Неизвестно, насколько это предложение соответствовали мыслям самого ландмейстера, но на открывшемся заседании Плеттенберг выступил с горячей эмоциональной речью, в которой обвинил Бланкенфельда в измене и сговоре с русскими с целью передачи тем ливонских земель. В качестве доказательства магистр привёл письмо от дерптского магистрата, в котором ратманы сообщали адресату о том, что архиепископ вступил в соглашение с русским царём, попросив у того помощи и поддержки против города!

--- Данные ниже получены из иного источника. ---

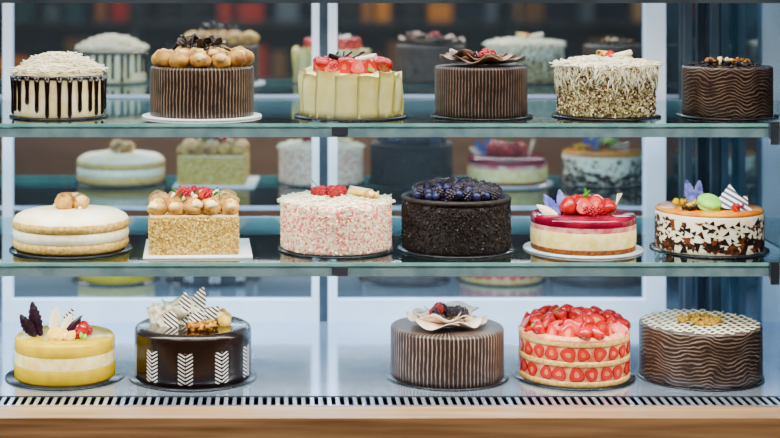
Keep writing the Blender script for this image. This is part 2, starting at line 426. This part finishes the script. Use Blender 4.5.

Утверждения ландмейстера, не смотря на всю сомнительность доказательной базы, были встречены большинством участников ландтага сочувственно, даже нашлись якобы свидетели того, как среди штурмовавших Дюнамюнде воинов была слышна русская речь. А представитель Ревеля предложил отказаться от присяги Бланкенфельду со стороны со стороны Риги, Дерпта, а в особенности Дерптского епископства, в том числе и от лица рыцарства. Вместо этого городам в качестве носителя власти от Бога следовало принимать только орденского магистра, если тот подтвердит их права и свободы.
Заручившись, таким образом, необходимой поддержкой, Плеттенберг, вдохновлённый также сообщениями о начавшемся крымском набеге на Русское государство, смог наконец-то спокойно объявить войну архиепископу, и приступить к сбору войска, которое, по его замыслу, состояло из двух отрядов. Первый отряд, численностью около четырёх тысяч бойцов, базировался в районе Вендена - резиденции магистра, имея задачей борьбу с силами архиепископа. Одновременно с этим, по распоряжению Плеттенберга, ландмаршал Иоганн Платер собирал второй отряд около Вейсенштейна, с целью атаки Дерпта и оккупации этой епископии.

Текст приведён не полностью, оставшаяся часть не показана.